■ GOAL:
Show every line that has the string "objects" in it.

## start DATA

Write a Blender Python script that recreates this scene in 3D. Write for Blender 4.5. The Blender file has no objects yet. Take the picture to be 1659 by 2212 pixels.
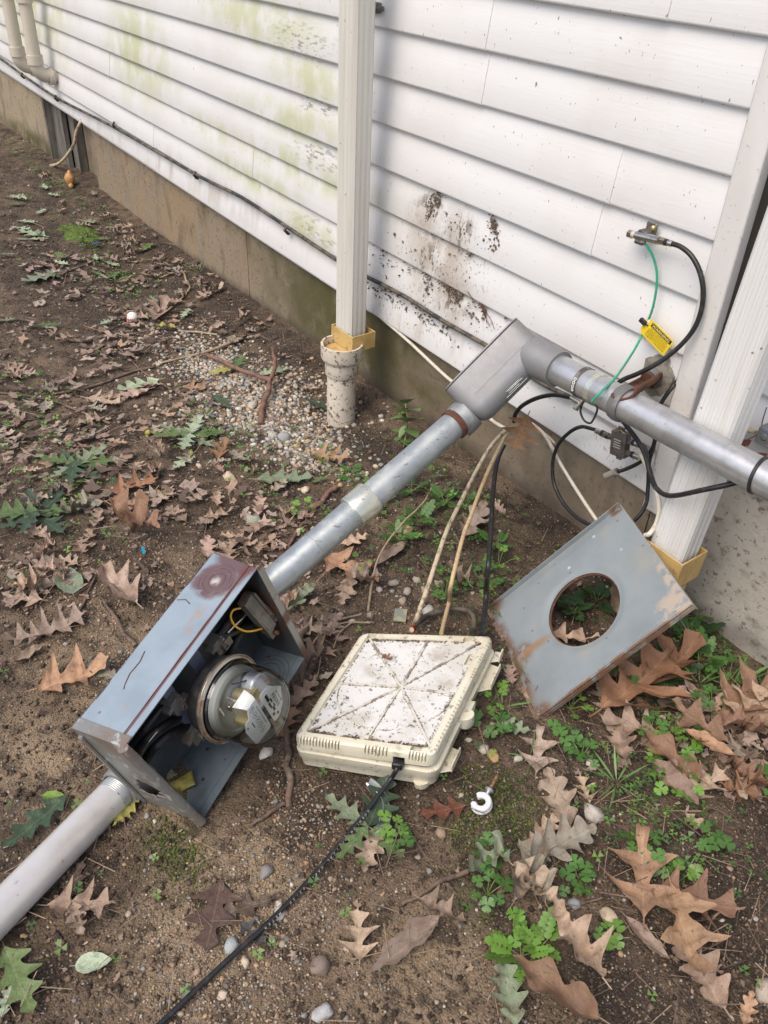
import bpy, bmesh, math, random
import numpy as np
from mathutils import Vector, Matrix, noise
random.seed(7); rng = np.random.default_rng(7)
sc = bpy.context.scene
COL = sc.collection
# ------------------------------------------------------------------ camera, sky, sun, exposure
CAMP = Vector((0.0, -1.5, 1.32))
FPX, CU, CV = 1844.0, 829.5, 1106.0            # focal length and centre of the photograph (1659 px wide)
RX = Vector((0.59541724, 0.49250254, -0.63475945))
RY = Vector((0.80235474, -0.32390619, 0.50130994))
RZ = Vector((0.0412939, -0.80779083, -0.58802108))
cam = bpy.data.objects.new('camera', bpy.data.cameras.new('camera')); COL.objects.link(cam)
right = Vector((RX.x, RY.x, RZ.x)); up = -Vector((RX.y, RY.y, RZ.y)); back = -Vector((RX.z, RY.z, RZ.z))
m = Matrix((right, up, back)).transposed().to_4x4(); m.translation = CAMP
cam.matrix_world = m
cam.data.sensor_fit = 'HORIZONTAL'; cam.data.sensor_width = 36; cam.data.lens = 36 * FPX / 1659.0
cam.data.clip_start = 0.02; cam.data.clip_end = 400
sc.camera = cam
SUN_EL, SUN_AZ = math.radians(54), math.radians(-80)   # azimuth of the sun, measured from +x to +y
w = bpy.data.worlds.new('World'); sc.world = w; w.use_nodes = True
wn = w.node_tree.nodes; wl = w.node_tree.links; wn.clear()
sky = wn.new('ShaderNodeTexSky'); sky.sky_type = 'NISHITA'; sky.sun_disc = False
sky.sun_elevation = SUN_EL; sky.sun_rotation = math.pi / 2 - SUN_AZ
sky.air_density = 1.0; sky.dust_density = 3.0; sky.ozone_density = 0.6
bg = wn.new('ShaderNodeBackground'); bg.inputs['Strength'].default_value = 0.115
wo = wn.new('ShaderNodeOutputWorld'); wl.new(sky.outputs[0], bg.inputs[0]); wl.new(bg.outputs[0], wo.inputs[0])
sd = bpy.data.lights.new('sun', 'SUN'); sd.energy = 1.5; sd.angle = math.radians(40); sd.color = (1.0, 0.91, 0.80)
so = bpy.data.objects.new('sun', sd); COL.objects.link(so); so.location = (-2, -5, 6)
sdir = Vector((math.cos(SUN_EL) * math.cos(SUN_AZ), math.cos(SUN_EL) * math.sin(SUN_AZ), math.sin(SUN_EL)))
so.rotation_euler = sdir.to_track_quat('Z', 'Y').to_euler()
vs = sc.view_settings; vs.view_transform = 'Standard'; vs.look = 'None'; vs.gamma = 1; vs.use_curve_mapping = False
vs.exposure = 0.70
sc.render.engine = 'CYCLES'

# ------------------------------------------------------------------ survey: points of the photograph put back on real surfaces
def ray(u, v):
    d = Vector((u - CU, v - CV, FPX)); return Vector((RX.dot(d), RY.dot(d), RZ.dot(d)))
def W(u, v, y=0.0):                            # on the plane of the wall, y metres from it
    r = ray(u, v); return CAMP + r * ((y - CAMP.y) / r.y)
def D(u, v, d):                                # at a measured distance
    return CAMP + ray(u, v) * (d / FPX)
def sm(x, a, b):
    t = min(1, max(0, (x - a) / (b - a))); return t * t * (3 - 2 * t)
def gz(x, y):
    z = 0.045 * sm(-x, 3.0, 4.6) - 0.03 * sm(x, -1.0, -0.5) * sm(y, -0.5, -0.05) + 0.008 * sm(-x, 1.2, 1.8)
    d2 = ((x + 1.93) ** 2 + (y + 0.20) ** 2); z -= 0.045 * math.exp(-d2 / 0.022)
    z += 0.02 * sm(y, -0.25, 0.0) * sm(-x, 1.9, 2.6)
    d2 = ((x + 0.33) ** 2 + ((y + 1.02) ** 2)); z -= 0.03 * math.exp(-d2 / 0.02)
    if -9 < x < 3 and -4 < y < 0.5:
        z += 0.007 * noise.noise((x * 3.1, y * 3.1, 1)) + 0.004 * noise.noise((x * 11, y * 11, 5)) + 0.0022 * noise.noise((x * 37, y * 37, 9))
    return z
def G(u, v, h=0.0):                            # on the ground
    r = ray(u, v); z = h
    for _ in range(4):
        p = CAMP + r * ((z - CAMP.z) / r.z); z = gz(p.x, p.y) + h
    return p

# ------------------------------------------------------------------ materials
def _n(nt, t, **k):
    n = nt.nodes.new(t)
    for a, b in k.items(): setattr(n, a, b)
    return n
def _math(nt, op, a, b=None, c=None, clamp=False):
    n = _n(nt, 'ShaderNodeMath', operation=op, use_clamp=clamp)
    for i, x in enumerate((a, b, c)):
        if x is None: continue
        if isinstance(x, (int, float)): n.inputs[i].default_value = x
        else: nt.links.new(x, n.inputs[i])
    return n.outputs[0]
def _noise(nt, co, scale, detail=4, st=(1, 1, 1), rough=0.6, off=(0, 0, 0)):
    mp = _n(nt, 'ShaderNodeMapping'); mp.inputs['Scale'].default_value = st; mp.inputs['Location'].default_value = off
    nt.links.new(co, mp.inputs[0]); n = _n(nt, 'ShaderNodeTexNoise'); n.inputs['Scale'].default_value = scale
    n.inputs['Detail'].default_value = detail; n.inputs['Roughness'].default_value = rough
    nt.links.new(mp.outputs[0], n.inputs['Vector']); return n.outputs['Fac']
def _ramp(nt, x, lo, hi):
    n = _n(nt, 'ShaderNodeMapRange', interpolation_type='SMOOTHSTEP')
    n.inputs['From Min'].default_value = lo; n.inputs['From Max'].default_value = hi
    nt.links.new(x, n.inputs['Value']); return n.outputs[0]
def _region(nt, co, c, r, soft, k=0.0, ks=20.0):
    a = _n(nt, 'ShaderNodeVectorMath', operation='SUBTRACT'); nt.links.new(co, a.inputs[0]); a.inputs[1].default_value = c
    b = _n(nt, 'ShaderNodeVectorMath', operation='DIVIDE'); nt.links.new(a.outputs[0], b.inputs[0]); b.inputs[1].default_value = r
    l = _n(nt, 'ShaderNodeVectorMath', operation='LENGTH'); nt.links.new(b.outputs[0], l.inputs[0]); d = l.outputs['Value']
    if k: d = _math(nt, 'ADD', d, _math(nt, 'MULTIPLY', _math(nt, 'SUBTRACT', _noise(nt, co, ks, 5), 0.5), k))
    return _math(nt, 'SUBTRACT', 1.0, _ramp(nt, d, 1 - soft, 1 + soft * 0.2))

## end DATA

■ EXPECTED ANSWER:
Write a Blender Python script that recreates this scene in 3D. Write for Blender 4.5. The Blender file has no objects yet. Take the picture to be 1659 by 2212 pixels.
cam = bpy.data.objects.new('camera', bpy.data.cameras.new('camera')); COL.objects.link(cam)
so = bpy.data.objects.new('sun', sd); COL.objects.link(so); so.location = (-2, -5, 6)